#### Collected data ####

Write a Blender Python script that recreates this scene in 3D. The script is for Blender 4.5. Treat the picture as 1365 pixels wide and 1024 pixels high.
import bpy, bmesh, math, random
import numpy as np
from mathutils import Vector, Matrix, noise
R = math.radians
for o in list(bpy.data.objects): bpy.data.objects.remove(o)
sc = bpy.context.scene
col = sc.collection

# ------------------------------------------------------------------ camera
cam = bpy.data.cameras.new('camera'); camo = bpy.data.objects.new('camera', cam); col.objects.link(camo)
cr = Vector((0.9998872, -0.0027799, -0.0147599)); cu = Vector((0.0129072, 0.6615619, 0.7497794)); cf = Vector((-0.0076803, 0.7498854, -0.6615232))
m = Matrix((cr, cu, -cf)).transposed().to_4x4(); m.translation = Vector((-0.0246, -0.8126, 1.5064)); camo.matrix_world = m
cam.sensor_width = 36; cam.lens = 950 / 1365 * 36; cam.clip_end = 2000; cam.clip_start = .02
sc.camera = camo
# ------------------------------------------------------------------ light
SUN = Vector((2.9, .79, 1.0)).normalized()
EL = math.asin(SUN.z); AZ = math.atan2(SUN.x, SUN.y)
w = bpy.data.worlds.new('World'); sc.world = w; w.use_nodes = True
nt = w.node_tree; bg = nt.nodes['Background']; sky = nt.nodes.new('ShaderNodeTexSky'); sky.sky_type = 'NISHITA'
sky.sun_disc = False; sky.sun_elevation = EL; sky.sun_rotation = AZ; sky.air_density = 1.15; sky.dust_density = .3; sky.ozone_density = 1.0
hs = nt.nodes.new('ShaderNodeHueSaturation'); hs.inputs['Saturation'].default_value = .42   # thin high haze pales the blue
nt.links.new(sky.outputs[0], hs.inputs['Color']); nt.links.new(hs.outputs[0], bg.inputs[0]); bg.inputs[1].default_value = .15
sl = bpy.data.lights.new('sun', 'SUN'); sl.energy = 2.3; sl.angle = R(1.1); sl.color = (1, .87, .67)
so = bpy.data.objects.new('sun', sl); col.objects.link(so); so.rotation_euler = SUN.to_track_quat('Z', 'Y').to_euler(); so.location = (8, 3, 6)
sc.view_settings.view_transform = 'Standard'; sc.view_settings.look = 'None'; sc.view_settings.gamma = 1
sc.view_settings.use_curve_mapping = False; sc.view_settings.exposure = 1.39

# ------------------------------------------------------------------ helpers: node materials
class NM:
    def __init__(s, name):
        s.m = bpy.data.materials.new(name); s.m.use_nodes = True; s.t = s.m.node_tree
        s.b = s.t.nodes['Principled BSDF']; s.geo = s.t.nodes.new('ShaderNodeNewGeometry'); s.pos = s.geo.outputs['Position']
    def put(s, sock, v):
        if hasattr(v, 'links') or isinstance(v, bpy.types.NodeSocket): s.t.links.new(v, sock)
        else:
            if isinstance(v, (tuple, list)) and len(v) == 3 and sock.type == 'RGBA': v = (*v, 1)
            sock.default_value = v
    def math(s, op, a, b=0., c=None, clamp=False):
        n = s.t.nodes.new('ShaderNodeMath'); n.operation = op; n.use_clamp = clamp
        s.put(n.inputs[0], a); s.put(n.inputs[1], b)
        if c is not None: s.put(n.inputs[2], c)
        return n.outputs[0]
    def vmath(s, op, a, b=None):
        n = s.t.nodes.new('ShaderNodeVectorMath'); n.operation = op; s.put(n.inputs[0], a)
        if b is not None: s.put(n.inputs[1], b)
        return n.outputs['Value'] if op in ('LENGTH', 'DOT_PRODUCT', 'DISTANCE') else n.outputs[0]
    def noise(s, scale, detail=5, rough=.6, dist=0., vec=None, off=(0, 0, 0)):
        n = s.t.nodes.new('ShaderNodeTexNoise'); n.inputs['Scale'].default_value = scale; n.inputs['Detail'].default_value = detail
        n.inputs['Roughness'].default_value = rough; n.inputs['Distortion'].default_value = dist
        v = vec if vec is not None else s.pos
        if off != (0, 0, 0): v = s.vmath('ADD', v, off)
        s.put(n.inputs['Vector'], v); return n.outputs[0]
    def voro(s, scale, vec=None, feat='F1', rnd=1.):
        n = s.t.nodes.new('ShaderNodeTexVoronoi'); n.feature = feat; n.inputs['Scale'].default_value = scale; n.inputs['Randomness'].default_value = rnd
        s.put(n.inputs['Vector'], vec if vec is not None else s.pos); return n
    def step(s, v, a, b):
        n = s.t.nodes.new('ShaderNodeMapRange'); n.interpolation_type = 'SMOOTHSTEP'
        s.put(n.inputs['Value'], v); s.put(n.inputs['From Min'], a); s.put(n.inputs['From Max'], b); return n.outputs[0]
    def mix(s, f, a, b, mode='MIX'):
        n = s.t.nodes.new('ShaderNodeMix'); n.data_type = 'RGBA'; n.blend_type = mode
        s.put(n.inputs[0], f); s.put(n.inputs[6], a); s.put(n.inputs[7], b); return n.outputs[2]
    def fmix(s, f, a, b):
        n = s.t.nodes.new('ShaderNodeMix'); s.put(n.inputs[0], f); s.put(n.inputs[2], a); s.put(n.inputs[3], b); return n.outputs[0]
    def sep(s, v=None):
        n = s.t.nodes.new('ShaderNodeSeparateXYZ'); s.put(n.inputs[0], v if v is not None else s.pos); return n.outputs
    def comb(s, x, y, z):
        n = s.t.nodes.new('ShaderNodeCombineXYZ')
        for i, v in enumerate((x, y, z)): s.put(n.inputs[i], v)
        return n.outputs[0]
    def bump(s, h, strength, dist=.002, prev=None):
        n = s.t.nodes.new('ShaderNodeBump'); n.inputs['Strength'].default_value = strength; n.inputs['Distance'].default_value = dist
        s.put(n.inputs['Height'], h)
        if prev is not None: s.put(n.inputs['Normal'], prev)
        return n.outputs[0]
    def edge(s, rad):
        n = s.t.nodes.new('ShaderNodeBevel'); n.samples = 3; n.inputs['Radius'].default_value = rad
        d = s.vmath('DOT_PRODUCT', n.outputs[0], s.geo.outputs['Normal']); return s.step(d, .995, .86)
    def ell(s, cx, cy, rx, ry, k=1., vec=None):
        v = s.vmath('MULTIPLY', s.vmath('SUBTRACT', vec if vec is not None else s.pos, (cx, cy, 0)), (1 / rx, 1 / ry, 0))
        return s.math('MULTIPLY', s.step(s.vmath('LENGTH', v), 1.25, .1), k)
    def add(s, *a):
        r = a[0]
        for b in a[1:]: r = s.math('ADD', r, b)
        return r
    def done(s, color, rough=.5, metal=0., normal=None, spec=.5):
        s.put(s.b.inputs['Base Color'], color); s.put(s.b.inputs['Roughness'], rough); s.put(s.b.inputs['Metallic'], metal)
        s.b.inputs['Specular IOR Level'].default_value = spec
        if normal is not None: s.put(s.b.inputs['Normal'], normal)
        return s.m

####

> Exercise goal: Starting at the first line of the data above, please restate word for word every line up to and including the one that holds "col = sc.collection", and add nothing else.

> Answer to the exercise:
Write a Blender Python script that recreates this scene in 3D. The script is for Blender 4.5. Treat the picture as 1365 pixels wide and 1024 pixels high.
import bpy, bmesh, math, random
import numpy as np
from mathutils import Vector, Matrix, noise
R = math.radians
for o in list(bpy.data.objects): bpy.data.objects.remove(o)
sc = bpy.context.scene
col = sc.collection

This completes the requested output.